Ma quali sono le dimensioni della mancata cooperazione? Dove comincia e dove finisce? Il gruppo sugli ostaggi durante il rapimento di Sgrena tiene tutti i contatti con gli italiani: «Seguivamo attentamente il caso: sapevamo che era da pagina uno in Italia». Vuol dire che il governo italiano da una parte teneva i contatti e dall’altra vi nascondeva cosa faceva? «Esatto: il governo italiano operò su un doppio binario». Un dettaglio tuttavia rivela almeno un contatto fra Calipari e gli Usa quel giorno: Calipari arriva a Baghdad in aereo e per atterrare ha bisogno come tutti del permesso degli americani; pare inoltre che fosse accompagnato da un uomo dell’esercito Usa: è andata così? «Corretto». Allora non è del tutto vero che gli americani non sapessero nulla? «Il mondo, questo mondo, è pieno di gente che va in giro dicendo che fa una cosa e ne fa un’altra. Noi non eravamo informati di cosa Calipari venisse a fare». Una vera e propria trama di doppio gioco, dunque. L’uomo scuote la testa: cosa ha portato a questo pericoloso passaggio? Avrà analizzato, dopo tutto questo tempo, le ragioni…. «Io non ho una analisi: ho una opinione precisa», interrompe. «Tutto alla fine si riduce a un grande Ego, l’uomo che è venuto qui lo ha fatto perché pensava di poterlo fare… e se questo era funzionale a far avanzare una carriera, molte carriere, o la politica del governo, non so e non sarò mai in grado di saperlo. Ma questo è il punto». Il punto, arriva, infine: «C’è stata troppa politica in questa storia: una inchiesta che avrebbe potuto far ammettere errori fra alleati, è stata invece rapita da interessi politici. Quello che è stato un dramma è divenuto uno scontro politico. Con una differenza: che Calipari è morto, ma il giovane soldato è ancora vivo, e per lui forse si può trovare una via d’uscita». Dovremmo allora, noi italiani, rinunciare a stabilire ogni responsabilità? «Il governo italiano dovrebbe riaprire questo caso, guardarci bene dentro. Capisco che gli italiani abbiano bisogno di qualcuno a cui accollare la responsabilità. Lo farei anche io.

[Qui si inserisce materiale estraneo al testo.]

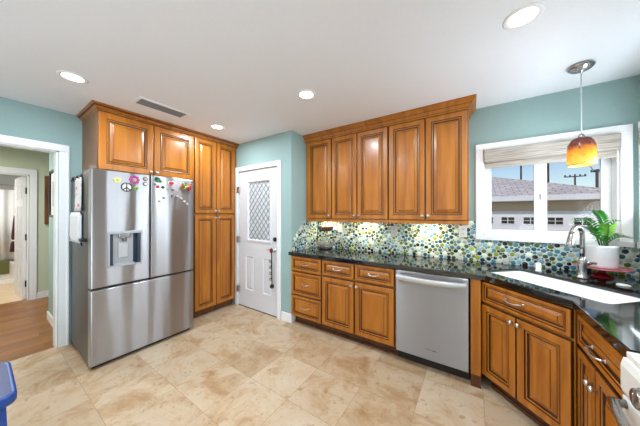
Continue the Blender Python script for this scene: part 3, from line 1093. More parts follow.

Ma è troppo facile mettere sulle spalle di un giovane soldato americano una grande tragedia come quella avvenuta».
Mancano - obbligatorie - solo un paio di domande. Pensa che il centro sinistra oggi al governo in Italia aiuterà un chiarimento del caso? «Non è mia intenzione entrare nel merito della politica». E’ consapevole che il generale Pollari, il capo del Sismi, non è più al suo posto? «Certamente».